Remzi Mızrah
19 Ekim 2015
Hep
suçlu göründü kahvehaneler. Hatta insan ilişkilerini belirleyen, onların bir
nevi aynası gibi görünen mekânlar oldular.
Hatırlıyorum,
kahvehane alışkanlığı pek hoş görülmezdi toplumumuzda.
Örneğin
kız isteyen kişinin işi, içkisi yanında kahvehane alışkanlığı olup olmadığı da
sorulurdu.
Kahvehane
sayısı bir kentin gelişip gelişmediğini de belirleyen unsurlardan biriydi.
Anketlerde
boş vakit geçirmenin odağı olan kahvehaneler, bilgi merkezi olan kütüphanelerle
karşılaştırılır ve elde edilen veri gelişmenin ölçütü sayılırdı.
Enformasyon
toplumunun getirdiği bir unsur olan internet kafeler klasik kahvehanelerin
pabucunu dama attı.
Artık evlenmek isteyen kişinin internet
alışkanlığı olup olmadığının sorulacağı günler çok yakın gibi.
Enformasyon
toplumunun eğlence kültürü haline gelen internet kafeler son dönemde suçlu
üretim merkezine dönüşmekle suçlanır oldu.

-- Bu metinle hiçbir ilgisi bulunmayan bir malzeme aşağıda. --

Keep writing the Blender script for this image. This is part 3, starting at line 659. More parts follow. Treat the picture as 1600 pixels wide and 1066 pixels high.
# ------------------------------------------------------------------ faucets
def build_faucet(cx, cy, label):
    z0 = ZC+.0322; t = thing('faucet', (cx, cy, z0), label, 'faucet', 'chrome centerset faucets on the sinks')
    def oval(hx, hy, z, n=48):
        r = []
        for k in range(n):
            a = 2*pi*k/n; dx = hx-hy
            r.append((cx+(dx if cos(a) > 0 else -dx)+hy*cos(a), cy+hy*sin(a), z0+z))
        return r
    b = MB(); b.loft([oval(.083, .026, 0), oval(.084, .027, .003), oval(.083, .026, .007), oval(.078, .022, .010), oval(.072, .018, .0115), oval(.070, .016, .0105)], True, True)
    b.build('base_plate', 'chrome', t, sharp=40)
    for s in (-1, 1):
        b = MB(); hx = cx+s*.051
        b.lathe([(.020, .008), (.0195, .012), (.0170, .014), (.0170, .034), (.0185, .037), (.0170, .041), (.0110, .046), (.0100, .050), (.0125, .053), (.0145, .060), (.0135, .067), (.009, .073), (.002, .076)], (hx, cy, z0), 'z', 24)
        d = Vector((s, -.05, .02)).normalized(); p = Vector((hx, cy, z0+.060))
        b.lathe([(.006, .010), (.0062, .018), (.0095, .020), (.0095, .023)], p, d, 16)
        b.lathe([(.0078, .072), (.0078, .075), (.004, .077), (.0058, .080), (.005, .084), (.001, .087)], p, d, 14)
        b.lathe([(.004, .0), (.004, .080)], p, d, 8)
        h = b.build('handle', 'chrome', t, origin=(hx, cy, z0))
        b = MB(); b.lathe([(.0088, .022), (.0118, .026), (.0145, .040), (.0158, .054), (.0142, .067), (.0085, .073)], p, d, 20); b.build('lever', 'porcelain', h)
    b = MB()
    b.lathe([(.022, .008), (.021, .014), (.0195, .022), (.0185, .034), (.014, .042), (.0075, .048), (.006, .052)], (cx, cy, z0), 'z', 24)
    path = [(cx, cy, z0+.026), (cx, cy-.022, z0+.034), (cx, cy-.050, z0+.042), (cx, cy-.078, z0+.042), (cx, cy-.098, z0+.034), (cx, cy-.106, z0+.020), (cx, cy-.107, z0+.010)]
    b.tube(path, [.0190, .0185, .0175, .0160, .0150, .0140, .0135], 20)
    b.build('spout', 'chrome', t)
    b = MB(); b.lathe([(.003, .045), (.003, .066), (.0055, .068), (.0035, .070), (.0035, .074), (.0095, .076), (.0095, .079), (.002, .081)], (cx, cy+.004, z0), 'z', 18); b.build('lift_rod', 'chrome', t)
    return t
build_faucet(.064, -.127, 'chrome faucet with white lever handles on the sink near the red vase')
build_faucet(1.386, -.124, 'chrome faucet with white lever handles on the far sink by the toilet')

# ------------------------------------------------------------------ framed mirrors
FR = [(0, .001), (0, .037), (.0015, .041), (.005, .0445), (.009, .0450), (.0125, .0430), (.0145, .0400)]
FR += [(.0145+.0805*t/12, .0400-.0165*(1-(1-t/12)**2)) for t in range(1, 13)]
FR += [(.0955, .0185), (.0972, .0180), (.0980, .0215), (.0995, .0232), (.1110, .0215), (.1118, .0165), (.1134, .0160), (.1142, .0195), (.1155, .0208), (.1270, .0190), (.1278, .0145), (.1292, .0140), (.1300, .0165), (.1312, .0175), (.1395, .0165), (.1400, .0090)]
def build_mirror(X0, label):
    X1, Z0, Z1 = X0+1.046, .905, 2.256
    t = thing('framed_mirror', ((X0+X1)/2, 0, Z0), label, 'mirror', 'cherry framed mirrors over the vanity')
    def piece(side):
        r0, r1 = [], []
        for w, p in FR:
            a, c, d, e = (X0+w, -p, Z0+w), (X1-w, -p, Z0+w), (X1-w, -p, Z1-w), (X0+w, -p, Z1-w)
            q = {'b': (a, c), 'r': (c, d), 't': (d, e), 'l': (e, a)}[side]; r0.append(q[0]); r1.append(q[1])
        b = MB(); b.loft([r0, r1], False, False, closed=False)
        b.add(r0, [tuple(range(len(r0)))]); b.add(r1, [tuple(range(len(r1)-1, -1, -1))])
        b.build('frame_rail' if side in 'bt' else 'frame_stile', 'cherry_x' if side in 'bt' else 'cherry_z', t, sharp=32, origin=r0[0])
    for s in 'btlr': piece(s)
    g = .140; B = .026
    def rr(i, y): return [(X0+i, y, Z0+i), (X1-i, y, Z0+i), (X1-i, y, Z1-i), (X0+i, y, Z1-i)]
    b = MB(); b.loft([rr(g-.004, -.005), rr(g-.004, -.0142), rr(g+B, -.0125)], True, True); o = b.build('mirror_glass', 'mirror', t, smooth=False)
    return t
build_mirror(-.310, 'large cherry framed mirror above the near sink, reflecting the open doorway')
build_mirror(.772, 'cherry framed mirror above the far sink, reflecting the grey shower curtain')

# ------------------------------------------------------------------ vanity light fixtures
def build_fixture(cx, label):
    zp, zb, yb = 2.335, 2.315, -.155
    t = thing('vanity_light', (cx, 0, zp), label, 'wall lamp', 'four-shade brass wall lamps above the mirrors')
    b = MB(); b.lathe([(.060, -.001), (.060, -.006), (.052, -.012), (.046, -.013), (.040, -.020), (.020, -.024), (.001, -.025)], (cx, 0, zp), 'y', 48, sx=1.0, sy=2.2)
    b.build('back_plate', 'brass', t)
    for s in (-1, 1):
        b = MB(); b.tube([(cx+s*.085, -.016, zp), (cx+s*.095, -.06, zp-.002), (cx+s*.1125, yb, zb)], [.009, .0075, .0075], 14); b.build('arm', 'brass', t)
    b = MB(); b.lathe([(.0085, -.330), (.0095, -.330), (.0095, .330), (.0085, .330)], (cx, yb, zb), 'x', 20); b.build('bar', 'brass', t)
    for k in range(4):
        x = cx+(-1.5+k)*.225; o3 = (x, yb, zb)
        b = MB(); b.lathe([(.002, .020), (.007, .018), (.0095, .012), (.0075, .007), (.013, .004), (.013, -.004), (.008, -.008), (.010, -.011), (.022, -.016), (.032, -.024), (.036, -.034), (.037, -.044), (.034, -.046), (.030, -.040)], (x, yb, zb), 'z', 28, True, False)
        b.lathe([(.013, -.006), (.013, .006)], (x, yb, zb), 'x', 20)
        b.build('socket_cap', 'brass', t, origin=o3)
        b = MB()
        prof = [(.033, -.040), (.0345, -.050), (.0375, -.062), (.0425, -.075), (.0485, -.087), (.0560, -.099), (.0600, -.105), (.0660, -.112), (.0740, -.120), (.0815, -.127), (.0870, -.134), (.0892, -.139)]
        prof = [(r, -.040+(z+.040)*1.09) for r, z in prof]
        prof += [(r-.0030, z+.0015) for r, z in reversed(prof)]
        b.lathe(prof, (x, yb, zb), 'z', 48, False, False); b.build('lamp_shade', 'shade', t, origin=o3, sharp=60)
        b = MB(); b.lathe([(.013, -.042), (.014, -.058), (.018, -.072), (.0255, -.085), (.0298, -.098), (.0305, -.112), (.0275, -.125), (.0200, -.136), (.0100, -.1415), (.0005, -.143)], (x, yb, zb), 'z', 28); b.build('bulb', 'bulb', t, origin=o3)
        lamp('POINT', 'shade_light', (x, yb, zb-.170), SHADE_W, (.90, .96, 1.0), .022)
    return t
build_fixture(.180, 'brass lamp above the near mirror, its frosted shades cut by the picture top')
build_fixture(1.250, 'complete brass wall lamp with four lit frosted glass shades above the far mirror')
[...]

İlk başlarda bir kurtarıcı, büyük
bir kahraman gibi karşılanan ve toplumun en eğitilmiş kesimleri tarafından bile
kayıtsız şartsız kutsanan bu oluşumlar artık sorgu sandalyesinde.
Ülkemizde
bilişim pazarı büyük bir hızla büyümekte.
Yapılan
bir araştırmaya göre internet kullanımındaki artış son beş yılda yüzde 800
oranında gerçekleşmiş. Tabiî ki bu gelişme beraberinde birçok sorunu da
getirmiştir.
Bireylerin
bilgi teknolojilerini kullanması mali güçleriyle sınırlanmıştır.
Bilgiye
hızlı bir şekilde ulaşma ve onu kullanma ihtiyacı duyan ama bunu sağlayacak
gerekli donanıma sahip olmayan insanlardan gelen talebi karşılayacak en
ekonomik seçenek ınternet kafeler olmuştur. Ama bu kurumların iktisadi ve
sosyal alana girmesi kontrolsüz ve çok hızlı olunca toplumun tüm bireyleri
özellikle de gençler ve küçük çocuklar için denetlenemeyen bir dünyanın
kapıları sonuna kadar açılmıştır.
İnternet
kafeler bilgi ihtiyacını karşılayan mekânlar olmaktan çıkmış tamamen zararlı
bir bağımlılık haline gelmiştir.
Gençler,
öğrenciler okulda geçirmeleri gereken vakitlerini internet kafelerde heba
etmişlerdir.
Ders
çalışmak yerine internet kafelere giderek bilgisayar başında zaman geçiren
ilköğretim çağındaki öğrencilerin sayısı giderek artmıştır.
Bu
ortamlarda bulaştıkları kontrolsüz şiddet ve müstehcenlik, psikolojisi bozuk,
şiddeti çıkar yol gören anti sosyal insanlar oluşturmuştur. Yüz yüze iletişim
olanağından yoksun kalan bu insanlar arkadaşlık ilişkileri dahil bir çok insani
ilişkiyi sanal ortamda yaşamaya başlamıştır.
İnternet
kafeler sayesinde yeni bir gençlik oluşmuştur.
Kablo
Bağlantılı Gençlik buna ADSL gençliğ ide diyebiliriz
Yeni
bir edebiyat türü oluşmuştur, Chat Edebiyatı.
Ve
de yeni tür suçlar oluşmuştur, Bilişim Suçları.
Aslında
internei ateş gibi düşünebiliriz. Isınmak için kullanınca faydalı ama yakmak
için kullanınca zararlı.
İnternet
ve yüksek teknolojinin topluma getirdiği kazanımlar elbetteki çok büyük ancak,
bu teknolojinin kontrolsuz bir şekilde evlerimizin içine, çocuklarımızın
beynine girmesi, onu tehlikeli bir silah haline getirmiştir.
Sonuç
olarak bilgi ve iletişim çağının gerekirdiği donanımın kazanılmasında
internetin etkisi yadsınamayacak önemdedir. Ekonomik bir şekilde bilginin
farkına internetle varılmaktadır.
Yapılması
gereken, topluma yön veren bir sektör haline gelen internet kafelerin toplumun yapısına göre bazı standartlara
kavuşturulması ve kitlelerin bilişim okuryazarlığı, bilgi okuryazarlığı
konusunda sistemli olarak eğitilmesidir.
Ancak
bu şekilde “İnternet Kafe”leri İnternet Kahvehane olmaktan kurtarabiliriz.